Birkat Ha-Mazon (Ps. 126)


But theory? vocabulary, even?  Not so much.

We met with a composer in early August, and he suggested creating tension through instrumentation (formal harp versus informal guitar) and lit up at my affection for the androgynous viola.

That was the easy part.

Being a lifelong writer and working in publishing, I can talk about writing in my sleep, and probably do. Thinking in pictures, I have no problem strongly expressing ideas about visuals.  But music? Sure, I'm passionate about it, but finding the idiom for expressing nuances, even simple "this rather than that, because..." beyond mere taste has me thinking in dimensions uncharted. It calls to mind the Star Trek: TNG episode where Captain Picard has to figure out how to communicate with an alien whose entire language is a recursive series of metaphors.

More Paris 1936, less St. Louis 1913.  Less minuet, more tango.

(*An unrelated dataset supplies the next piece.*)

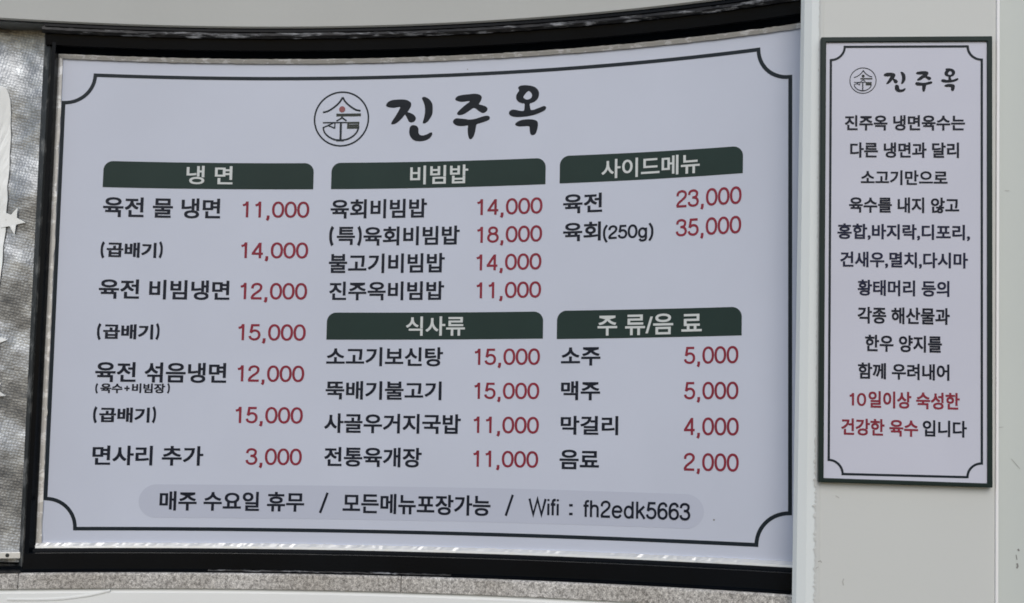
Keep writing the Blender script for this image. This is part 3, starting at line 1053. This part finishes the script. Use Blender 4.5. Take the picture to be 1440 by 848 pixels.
# brushed paint lip where the front coat laps on to the corner strip
V, F = [], []
for i, t in enumerate(ts2):
    f = (t - up0) / (up1 - up0)
    e = c3[0] + (c3[1] - c3[0]) * f
    rag = abs(rng.normal()) * .0022 if t < .12 else abs(rng.normal()) * .0006
    V += [SIGN.at(e - rag - .0008, t, BACK - .0018)[0], SIGN.at(e + .002, t, BACK - .0002)[0], SIGN.at(e + .006, t, BACK + .0006)[0]]
for i in range(len(ts2) - 1):
    F += [(3 * i, 3 * i + 1, 3 * i + 4, 3 * i + 3), (3 * i + 1, 3 * i + 2, 3 * i + 5, 3 * i + 4)]
link('paint_lip', mesh_of(V, F), M['paint'], root)
d1 = splane(1405.0, 1402.8, BACK - .003)
dm = splane(1402.2, 1400.2, BACK + .002)
link('corner_bead', column(SIGN, [(d0[0] + .0004, d0[1] + .0004, -.03), (d0[0] + .0004, d0[1] + .0004, BACK + .001), (d0[0] + .0010, d0[1] + .0010, BACK + .0028), (*dm, BACK + .0034), (d1[0] - .0010, d1[1] - .0010, BACK + .0028), (*d1, BACK + .001), (d1[0], d1[1], -.03)], ts), M['edge_white'], root)
# paint scratches and nicks
k = Ink()
for pts, w in (([(1186, 823), (1184.8, 818), (1186.5, 813.5)], 1.3), ([(1150, 790), (1153.5, 788.5), (1155.5, 791)], .9),
               ([(1147, 799), (1151, 797)], .8), ([(1175, 697), (1180, 700)], .9)):
    q_ = [B(x, y, BACK) for x, y in pts]
    k = Ink()
    k.stroke([(a, t * SIGN.H) for a, t in q_], w * px_m)
    lay('scratch', k, SIGN, lambda x, y: (x, y / SIGN.H), M['nick'], root, BACK + .0008)

w0 = splane(1404, 1402, -.040)
w1 = splane(2800, 2800, -.040)
o = link('side_wall', column(SIGN, [(w0[0] - .02, w0[1] - .02, -.30), (w0[0] - .02, w0[1] - .02, -.034), (w1[0], w1[1], -.034), (w1[0], w1[1], -.30)], ts), M['paint_wall'])
o['label'] = 'pale grey painted wall strip right of the white pillar edge'
o['category'] = 'wall'
o['kind'] = 'thing'
k = Ink()
for pts, w in (([(1431, 772), (1433, 774.5)], 2.6), ([(1430, 792), (1431, 796), (1429.6, 799)], 2.6), ([(1428.5, 780), (1430, 787)], 1.2),
               ([(1404, 601), (1411, 600.5)], .9), ([(1422, 645), (1434, 659)], .9), ([(1413, 268), (1419, 268.5)], .9)):
    q_ = [B(x, y, -.034) for x, y in pts]
    k = Ink()
    k.stroke([(a, t * SIGN.H) for a, t in q_], w * px_m * .75)
    lay('smudge', k, SIGN, lambda x, y: (x, y / SIGN.H), M['dirt' if w > 1 else 'nick'], o, -.034 + .0008)

# the notice
root = thing('notice_sign', SIGN.at(B(1272, 684)[0], 0.0, -.01)[0],
             'narrow upright white notice in a dark green frame on the pillar', 'notice')
cor = [B(1154.5, 53), B(1394.5, 51.5), B(1395, 685.6), B(1150.5, 677.8)]
inn = [B(1161.5, 60), B(1387.6, 58.6), B(1388, 679.6), B(1157.8, 672)]
V, F = [], []
for off in (BACK + .0005, 0.004):
    for ring in (cor, inn):
        for a, t in ring:
            V.append(SIGN.at(a, t, off)[0])
for i in range(4):
    j = (i + 1) % 4
    F += [(8 + i, 8 + j, 12 + j, 12 + i), (i, j, 8 + j, 8 + i), (4 + i, 12 + i, 12 + j, 4 + j), (i, 4 + i, 4 + j, j)]
me = mesh_of(V, F)
bm = bmesh.new()
bm.from_mesh(me)
bmesh.ops.recalc_face_normals(bm, faces=bm.faces)
bm.to_mesh(me)
bm.free()
bevel(link('frame', me, M['frame_green'], root), .0012)
V = [SIGN.at(a, t, off)[0] for off in (0.0, -.012) for a, t in inn]
link('panel', mesh_of(V, [(0, 3, 2, 1), (4, 5, 6, 7), (0, 1, 5, 4), (1, 2, 6, 5), (2, 3, 7, 6), (3, 0, 4, 7)]), M['notice'], root)
k = border(SIGN, (1168.5, 66), (1380.5, 65.2), (1165.2, 666), (1380.6, 671.5), 18.5 * px_m * .87, 3.1 * px_m * .87)
lay('border_line', k, SIGN, k.fn, M['line_ink'], root)
efn = fit(SIGN, (425 - 331, 425 + 331, -445 - 331, -445 + 331), 1194.6, 1232.4, 95, 131.8)
em = lay('emblem', ea, SIGN, efn, M['line_ink'], root)
lay('emblem_bar', eb, SIGN, efn, M['emblem_green'], em)
lay('dot', ed, SIGN, efn, M['emblem_green'], em)
for k in bt:
    lay('brush_letter', k, SIGN, fit(SIGN, bb, 1242.5, 1347.8, 96.2, 129.6), M['title_ink'], root)
LINES = [
    ('진주옥 냉면육수는', 1188, 1357, 162, 183.6), ('다른 냉면과 달리', 1195.5, 1348.5, 200.3, 222), ('소고기만으로', 1210.5, 1332.5, 239.5, 260.3),
    ('육수를 내지 않고', 1194, 1348.8, 277.5, 299.5), ('홍합,바지락,디포리,', 1177.5, 1364, 315, 338), ('건새우,멸치,다시마', 1181.5, 1361, 354.5, 377.6),
    ('황태머리 등의', 1206, 1335, 394, 416.5), ('각종 해산물과', 1206, 1335.5, 432.3, 455.8), ('한우 양지를', 1216.5, 1324.5, 471.5, 495.2),
    ('함께 우려내어', 1206.5, 1335, 511, 534), ]
for body, x0, x1, y0, y1 in LINES:
    put_hangul('text_line', body, SIGN, x0, x1, y0, y1, M['navy_ink' if body[0] in '홍건황' else 'ink'], root, .014)
put_latin('text_line', '10', SIGN, 1194.5, 1218, 552.8, 570.4, M['red_ink'], root, .165)
put_hangul('text_line', '일이상 숙성한', SIGN, 1221.2, 1349.5, 551.2, 575, M['red_ink'], root, .014)
put_hangul('text_line', '건강한 육수', SIGN, 1183, 1291, 589.3, 613, M['red_ink'], root, .014)
put_hangul('text_line', '입니다', SIGN, 1297.5, 1359.5, 591.3, 614.6, M['ink'], root, .014)

# a closing wall behind everything, so no gap shows between frame, pillar and sill
o = link('back_wall', sweep(BOARD, [(-.55, -.12), (-.55, -.16), (1.5, -.16), (1.5, -.12)], a_far_l, a_far_r, 60), M['black'])
o['kind'] = 'structure'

The music that originally caught my attention as expressive of some of the things going on in Hatboxes was "Pas du chat noir" by the Tunisian-French musician Anouar Brahem.  A moody, introspective piece featuring piano and oud (and, big surprise, accordion), its emotional tone eventually proved too dark and pensive (and let's not even talk about the cost of permissions).  The tune behind the Hatboxes pre-production trailer is lighter, but also lacks emotional range.  So now I've learned to say, "That stretch runs too sweet...the overtones at 1:15 are arresting, as are the quintuplets at :05," in addition to speaking Tamarian.